Garvey stuck with it. He earned an associate degree in general studies in 2017. He said the generic degree allowed him to take classes he still uses today, like psychology in his work and the programming he used recently to build a website. At the University of Maryland Global Campus, he gained a bachelor’s in psychology while working part time at a senior care facility. As he gained degrees, Garvey gained promotions, eventually moving to another local company in the skilled nursing and rehabilitation industry.

Garvey wanted to care for people. Interacting with residents over ice cream socials and bingo reinforced his understanding of a core value – serving others and the meaning it brought to his own life. “I knew that serving other people was a means to finding happiness in my life,” he said. That still applied as he moved into admissions, then marketing.

A chance encounter led Garvey down a different path. A champion snorer, Garvey met a Swiss manufacturer looking to break into the U.S. sleep aid market. Garvey tried a product that aligns the jaw during sleep and became a believer. He’s been pursuing FDA approval for eight months to get his devices cleared.

That solid work history led to Garvey co-founding his business, SnoreLessNow. “I already work with so many vendors, doctors and regulations.
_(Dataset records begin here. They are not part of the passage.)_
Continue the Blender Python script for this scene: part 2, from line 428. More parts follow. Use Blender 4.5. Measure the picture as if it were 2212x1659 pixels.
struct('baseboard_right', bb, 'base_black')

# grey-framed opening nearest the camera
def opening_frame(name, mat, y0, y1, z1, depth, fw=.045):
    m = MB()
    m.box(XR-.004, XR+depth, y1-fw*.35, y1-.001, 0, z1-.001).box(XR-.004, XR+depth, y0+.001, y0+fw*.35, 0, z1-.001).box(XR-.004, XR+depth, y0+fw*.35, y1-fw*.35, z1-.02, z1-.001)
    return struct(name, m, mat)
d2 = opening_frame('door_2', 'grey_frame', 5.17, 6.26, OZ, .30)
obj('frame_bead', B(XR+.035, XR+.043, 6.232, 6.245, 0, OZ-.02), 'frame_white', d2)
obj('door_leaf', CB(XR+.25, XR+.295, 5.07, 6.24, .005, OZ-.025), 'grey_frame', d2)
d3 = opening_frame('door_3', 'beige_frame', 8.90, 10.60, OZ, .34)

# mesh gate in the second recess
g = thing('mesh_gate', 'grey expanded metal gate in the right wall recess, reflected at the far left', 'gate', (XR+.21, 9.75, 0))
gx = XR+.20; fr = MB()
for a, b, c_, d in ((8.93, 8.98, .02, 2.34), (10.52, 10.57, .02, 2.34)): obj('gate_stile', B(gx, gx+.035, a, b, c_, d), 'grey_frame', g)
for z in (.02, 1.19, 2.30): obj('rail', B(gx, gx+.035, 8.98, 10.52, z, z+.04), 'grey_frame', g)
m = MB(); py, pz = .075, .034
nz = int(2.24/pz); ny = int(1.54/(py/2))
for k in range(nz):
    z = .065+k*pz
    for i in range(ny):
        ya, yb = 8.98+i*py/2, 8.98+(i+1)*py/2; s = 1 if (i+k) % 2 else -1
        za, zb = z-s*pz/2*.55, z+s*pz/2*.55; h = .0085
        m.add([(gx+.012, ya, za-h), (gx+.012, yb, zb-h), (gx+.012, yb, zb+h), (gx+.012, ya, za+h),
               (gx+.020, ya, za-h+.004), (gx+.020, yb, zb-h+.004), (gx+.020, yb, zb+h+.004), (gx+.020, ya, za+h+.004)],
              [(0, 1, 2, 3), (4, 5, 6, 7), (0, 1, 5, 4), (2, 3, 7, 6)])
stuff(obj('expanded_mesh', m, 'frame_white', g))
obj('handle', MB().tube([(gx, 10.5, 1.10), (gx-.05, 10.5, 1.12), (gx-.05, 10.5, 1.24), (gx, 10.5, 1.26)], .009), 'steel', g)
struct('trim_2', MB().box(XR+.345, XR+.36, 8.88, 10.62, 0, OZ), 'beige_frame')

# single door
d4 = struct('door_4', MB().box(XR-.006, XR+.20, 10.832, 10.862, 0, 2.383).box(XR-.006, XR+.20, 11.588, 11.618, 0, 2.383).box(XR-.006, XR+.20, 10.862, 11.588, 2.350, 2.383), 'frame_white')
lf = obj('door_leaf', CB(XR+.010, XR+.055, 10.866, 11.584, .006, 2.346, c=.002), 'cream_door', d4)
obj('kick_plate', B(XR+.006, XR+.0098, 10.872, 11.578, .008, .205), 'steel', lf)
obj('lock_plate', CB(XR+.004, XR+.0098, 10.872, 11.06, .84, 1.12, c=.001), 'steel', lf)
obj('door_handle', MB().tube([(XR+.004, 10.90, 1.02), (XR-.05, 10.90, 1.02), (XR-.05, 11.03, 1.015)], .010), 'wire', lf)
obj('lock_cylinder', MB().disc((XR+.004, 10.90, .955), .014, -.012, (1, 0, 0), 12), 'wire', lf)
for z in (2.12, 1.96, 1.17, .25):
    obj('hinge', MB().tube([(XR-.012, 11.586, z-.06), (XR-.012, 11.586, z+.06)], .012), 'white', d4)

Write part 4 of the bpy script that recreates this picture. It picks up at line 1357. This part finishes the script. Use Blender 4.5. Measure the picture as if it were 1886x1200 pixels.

It helped me create a framework with the FDA,” said Garvey, now chief operating officer.

“AACC really was the bridge between my lack of ambition and my success. They closed that gap for me. They brought the right people into place in my life.” As a volunteer mentor to some youths at his church, Garvey often brings up his academic journey to others who are in the same place he was at 18. “I wouldn’t change a thing,” he said. “I recommend AACC to everyone, especially for the individuals like me.”